[start]

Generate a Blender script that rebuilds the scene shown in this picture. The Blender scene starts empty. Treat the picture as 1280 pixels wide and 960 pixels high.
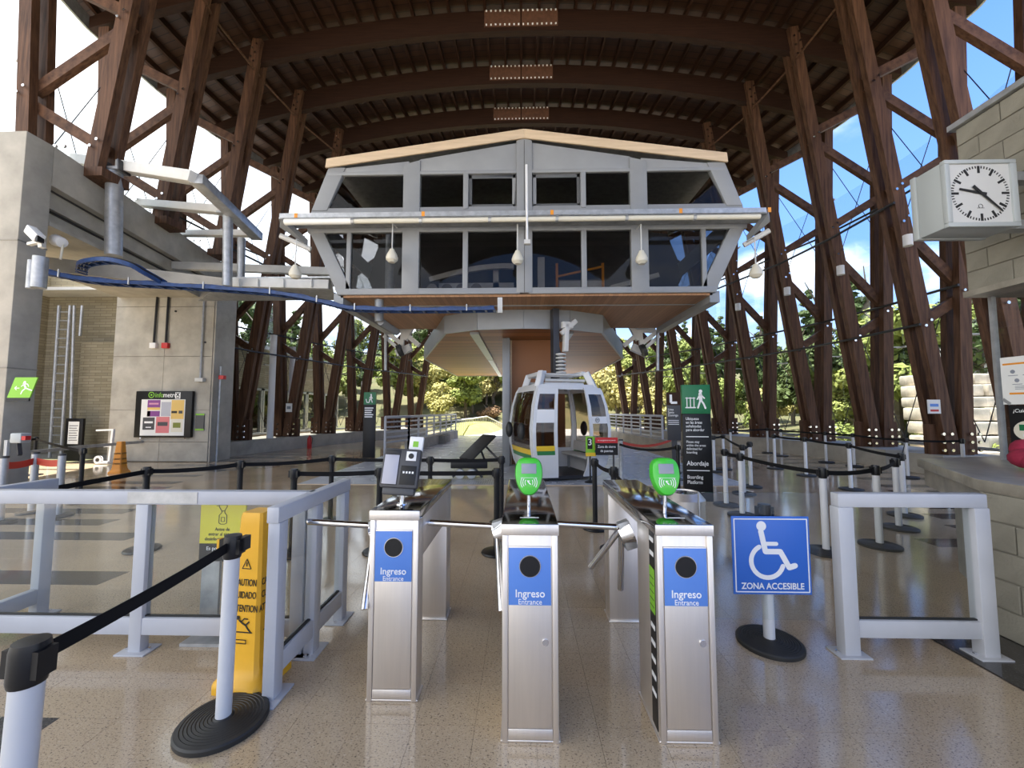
import bpy, bmesh, math, random
from mathutils import Vector, Matrix, Euler
random.seed(7)
scene = bpy.context.scene
COL = scene.collection
R = math.radians

# ---------------------------------------------------------------- camera
F_PX, CAM_H = 500.0, 1.6
PITCH, YAW = math.atan(33/500), math.atan(12/500)
cam_d = bpy.data.cameras.new('camera'); cam = bpy.data.objects.new('camera', cam_d); COL.objects.link(cam)
cam_d.sensor_width = 36.0; cam_d.lens = F_PX/1280*36.0; cam_d.clip_start = 0.05; cam_d.clip_end = 600
cam.location = (0, 0, CAM_H)
cam.rotation_euler = (math.pi/2+PITCH, 0, YAW)
scene.camera = cam
CAMR = cam.rotation_euler.to_matrix()

# ---------------------------------------------------------------- exposure, world, sun
vs = scene.view_settings
vs.view_transform = 'Standard'; vs.look = 'None'; vs.gamma = 1.0; vs.use_curve_mapping = False
vs.exposure = 1.5
SUN_DIR = Vector((-0.13, 0.10, 0.98)).normalized()      # towards the sun

def make_world():
    w = bpy.data.worlds.new('world'); scene.world = w; w.use_nodes = True
    nt = w.node_tree; N = nt.nodes; L = nt.links; N.clear()
    out = N.new('ShaderNodeOutputWorld'); bg = N.new('ShaderNodeBackground')
    tc = N.new('ShaderNodeTexCoord')
    sep = N.new('ShaderNodeSeparateXYZ'); L.new(tc.outputs['Generated'], sep.inputs[0])
    ramp = N.new('ShaderNodeValToRGB'); cr = ramp.color_ramp
    cr.elements[0].position = 0.0; cr.elements[0].color = (0.56, 0.63, 0.75, 1)
    cr.elements[1].position = 0.75; cr.elements[1].color = (0.05, 0.14, 0.46, 1)
    e = cr.elements.new(0.25); e.color = (0.15, 0.29, 0.63, 1)
    L.new(sep.outputs['Z'], ramp.inputs[0])
    # clouds: noise on a flattened dome
    add = N.new('ShaderNodeMath'); add.operation = 'ADD'; add.inputs[1].default_value = 0.22; L.new(sep.outputs['Z'], add.inputs[0])
    dv = N.new('ShaderNodeVectorMath'); dv.operation = 'DIVIDE'
    cmb = N.new('ShaderNodeCombineXYZ')
    for i in range(3): L.new(add.outputs[0], cmb.inputs[i])
    L.new(tc.outputs['Generated'], dv.inputs[0]); L.new(cmb.outputs[0], dv.inputs[1])
    mp = N.new('ShaderNodeMapping'); mp.inputs['Location'].default_value = (3.1, 0.7, 0); mp.inputs['Scale'].default_value = (1, 1, 0.3)
    L.new(dv.outputs[0], mp.inputs[0])
    nz = N.new('ShaderNodeTexNoise'); nz.inputs['Scale'].default_value = 1.15; nz.inputs['Detail'].default_value = 7; nz.inputs['Roughness'].default_value = 0.55
    L.new(mp.outputs[0], nz.inputs['Vector'])
    # haze around the sun: more cloud cover and glare on its side of the sky
    dot = N.new('ShaderNodeVectorMath'); dot.operation = 'DOT_PRODUCT'; dot.inputs[1].default_value = Vector((-0.86, 0.1, 0.5)).normalized()
    L.new(tc.outputs['Generated'], dot.inputs[0])
    hz = N.new('ShaderNodeMapRange'); hz.inputs['From Min'].default_value = -0.1; hz.inputs['From Max'].default_value = 0.8; hz.inputs['To Min'].default_value = 0.0; hz.inputs['To Max'].default_value = 0.26
    L.new(dot.outputs['Value'], hz.inputs['Value'])
    ad2 = N.new('ShaderNodeMath'); ad2.operation = 'ADD'; L.new(nz.outputs['Fac'], ad2.inputs[0]); L.new(hz.outputs[0], ad2.inputs[1])
    cl = N.new('ShaderNodeMapRange'); cl.interpolation_type = 'SMOOTHSTEP'; cl.inputs['From Min'].default_value = 0.46; cl.inputs['From Max'].default_value = 0.66
    L.new(ad2.outputs[0], cl.inputs['Value'])
    mix = N.new('ShaderNodeMix'); mix.data_type = 'RGBA'
    L.new(cl.outputs[0], mix.inputs['Factor']); L.new(ramp.outputs[0], mix.inputs['A']); mix.inputs['B'].default_value = (0.92, 0.95, 1.0, 1)
    L.new(mix.outputs['Result'], bg.inputs['Color']); bg.inputs['Strength'].default_value = 1.0
    L.new(bg.outputs[0], out.inputs[0])
make_world()
sd = bpy.data.lights.new('sun', 'SUN'); sd.energy = 7.0; sd.angle = R(0.6); sd.color = (1.0, 0.95, 0.86)
sun = bpy.data.objects.new('sun', sd); COL.objects.link(sun); sun.location = (0, 0, 60)
sun.rotation_euler = SUN_DIR.to_track_quat('Z', 'Y').to_euler()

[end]

- _TASK_
Pictures are excluded: retype only the lines from the beginning of the listing above through the line with "R = math.radians", both included.

- _RESULT_
Generate a Blender script that rebuilds the scene shown in this picture. The Blender scene starts empty. Treat the picture as 1280 pixels wide and 960 pixels high.
import bpy, bmesh, math, random
from mathutils import Vector, Matrix, Euler
random.seed(7)
scene = bpy.context.scene
COL = scene.collection
R = math.radians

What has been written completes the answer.